START
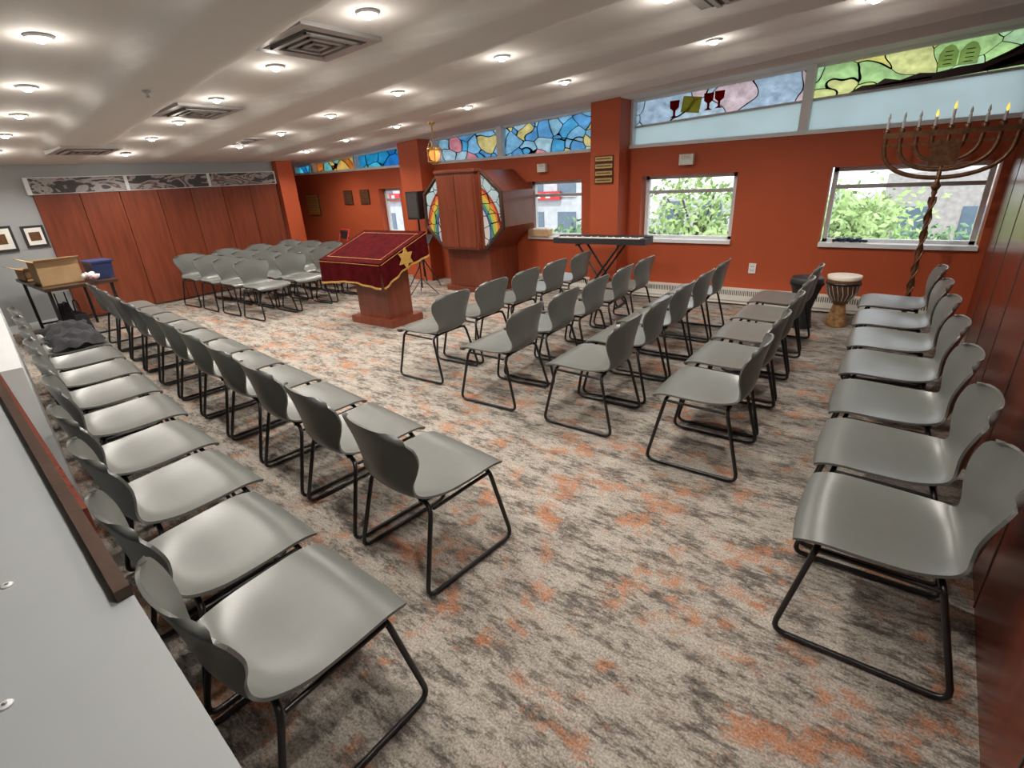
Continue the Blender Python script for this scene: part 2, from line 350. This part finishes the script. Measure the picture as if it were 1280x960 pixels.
def seg(b,x0,y0_,x1,y1_,th,z0,z1,k,off=0):
    d=V((x1-x0,y1_-y0_,0)).normalized();n=V((d.y,-d.x,0))
    if n.y<0:n=-n
    P=[V((x0,y0_,0))+n*off,V((x1,y1_,0))+n*off,V((x1,y1_,0))+n*(off-th),V((x0,y0_,0))+n*(off-th)]
    b.hex([(p.x,p.y,z0) for p in P]+[(p.x,p.y,z1) for p in P],k)
ed=lambda x:.114-.089*(x+.59)
# half wall: recessed body with a wide overhanging cap ledge
b=B();seg(b,.1,ed(.1),-3.3,ed(-3.3),.28,0,.84,'grey',-.12);b.obj('wall_half')
b=B();seg(b,.1,ed(.1),-3.3,ed(-3.3),.42,.84,.92,'grey')
for sx,sy in ((-1.33,.02),(-.98,-.05)):
    b.lathe([(.0,.0),(.011,.0),(.009,.003),(0,.004)],'white',(sx,sy,.92),10)
    b.lathe([(.0,.003),(.004,.004),(0,.006)],'alu',(sx,sy,.921),6)
b.obj('trim_3')
b=B();seg(b,-3.32,.455,-7.6,1.08,.12,0,.90,'white');b.obj('wall_half_white')
b=B();seg(b,-1.07,ed(-1.07),-3.3,ed(-3.3),.026,.92,.945,'dwood',.0)
seg(b,-1.5,ed(-1.5),-3.3,ed(-3.3),.012,.86,.93,'rwood',.012);b.obj('trim_2')
# heater
b=B()
for a,c in ((-4.5,-3.3),(-2.86,.55)):
    b.box(a,c,YW-.10,YW-.001,.02,.20,'offw')
    n=int((c-a)/.022)
    for i in range(n):
        x=a+.02+(c-a-.04)*i/n;b.box(x,x+.009,YW-.102,YW-.099,.125,.185,'vdark')
    b.box(a,c,YW-.105,YW-.09,.05,.06,'alu')
b.obj('baseboard_heater')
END
EXERCISE BRIEF: Repeat the material above verbatim. Leave the pictures behind.

ANSWER FOR THE TASK:
Continue the Blender Python script for this scene: part 2, from line 350. This part finishes the script. Measure the picture as if it were 1280x960 pixels.
def seg(b,x0,y0_,x1,y1_,th,z0,z1,k,off=0):
    d=V((x1-x0,y1_-y0_,0)).normalized();n=V((d.y,-d.x,0))
    if n.y<0:n=-n
    P=[V((x0,y0_,0))+n*off,V((x1,y1_,0))+n*off,V((x1,y1_,0))+n*(off-th),V((x0,y0_,0))+n*(off-th)]
    b.hex([(p.x,p.y,z0) for p in P]+[(p.x,p.y,z1) for p in P],k)
ed=lambda x:.114-.089*(x+.59)
# half wall: recessed body with a wide overhanging cap ledge
b=B();seg(b,.1,ed(.1),-3.3,ed(-3.3),.28,0,.84,'grey',-.12);b.obj('wall_half')
b=B();seg(b,.1,ed(.1),-3.3,ed(-3.3),.42,.84,.92,'grey')
for sx,sy in ((-1.33,.02),(-.98,-.05)):
    b.lathe([(.0,.0),(.011,.0),(.009,.003),(0,.004)],'white',(sx,sy,.92),10)
    b.lathe([(.0,.003),(.004,.004),(0,.006)],'alu',(sx,sy,.921),6)
b.obj('trim_3')
b=B();seg(b,-3.32,.455,-7.6,1.08,.12,0,.90,'white');b.obj('wall_half_white')
b=B();seg(b,-1.07,ed(-1.07),-3.3,ed(-3.3),.026,.92,.945,'dwood',.0)
seg(b,-1.5,ed(-1.5),-3.3,ed(-3.3),.012,.86,.93,'rwood',.012);b.obj('trim_2')
# heater
b=B()
for a,c in ((-4.5,-3.3),(-2.86,.55)):
    b.box(a,c,YW-.10,YW-.001,.02,.20,'offw')
    n=int((c-a)/.022)
    for i in range(n):
        x=a+.02+(c-a-.04)*i/n;b.box(x,x+.009,YW-.102,YW-.099,.125,.185,'vdark')
    b.box(a,c,YW-.105,YW-.09,.05,.06,'alu')
b.obj('baseboard_heater')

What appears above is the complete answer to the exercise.